These are the notes for this episode, a chance for us to pick up the threads, fill in the blanks, throw up some links, and correct the occasional errors that we didn’t have time to deal with in the episode itself. Anything in yellow text is a clickable link.

This is Greg’s episode, where he gets to choose the game we cover. Each of the hosts gets one per season: Ross’s was Rifts, James’s was Maelstrom, and Greg took a long time to make his mind up, which is why this is episode 25.

Thorny Games is Hymes’ and Seyalioglu’s own company, set up to release their games, including (as of this writing) Signs, ‘a game about being understood’ and Xenolanguage, ‘A Game about Alien Language and Human Memory’. Their website does not list the years the games were first published: bad academics, no cookies.

Wall-E is the 2008 Pixar movie where a small sad robot is left behind on Earth to tidy it up after all the humans have fucked off.

CES, the Consumer Electronics Show, is an annual trade show in Las Vegas where many new tech products and consumer hardware is launched, much of it never to be seen again.

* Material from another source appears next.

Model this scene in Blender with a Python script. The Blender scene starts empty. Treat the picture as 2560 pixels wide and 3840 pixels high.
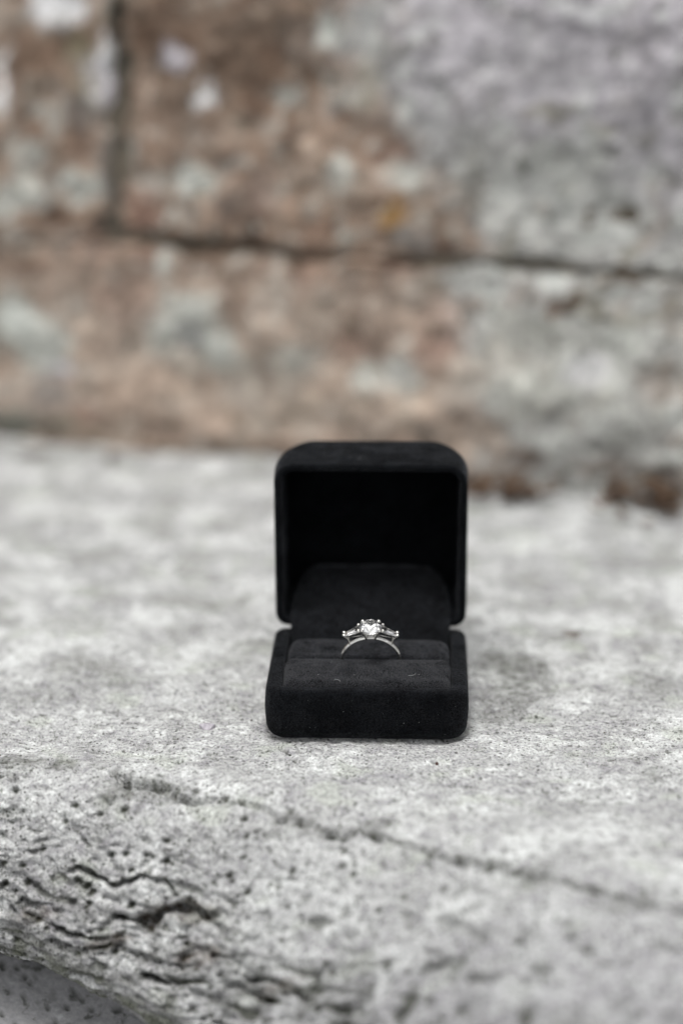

In the heyday of the web at the start of the century it was one of the most vibrant, exciting and extraordinary weeks in the world, if you could get past the bullshit and the internet-enabled fridges, which 25 years later are still not a thing anyone wants. 

Dialect says it’s about a language (well, okay, it just says ‘language’ without the indefinite article but within that omission it’s having its cake and eating it) but in fact it’s about an argot or a cant, ‘the jargon or language of a group’, since the majority of the language your characters will speak is the one the players have in common, interspersed with the words you create.

Microscope is a 2011 single-session GM-less story-game with RPG elements, created by Ben Robbins. Players collectively define and describe an imaginary timeline of events, with the ability to add new events between existing ones, or define parts of the timeline in greater depth. Hugely influential, particularly on games like I’m Sorry, Did You Say Street Magic?, which also has themes of colonialism and colonialist history. It is mentioned in the Dialect bibliography, which weirdly isn’t the case for…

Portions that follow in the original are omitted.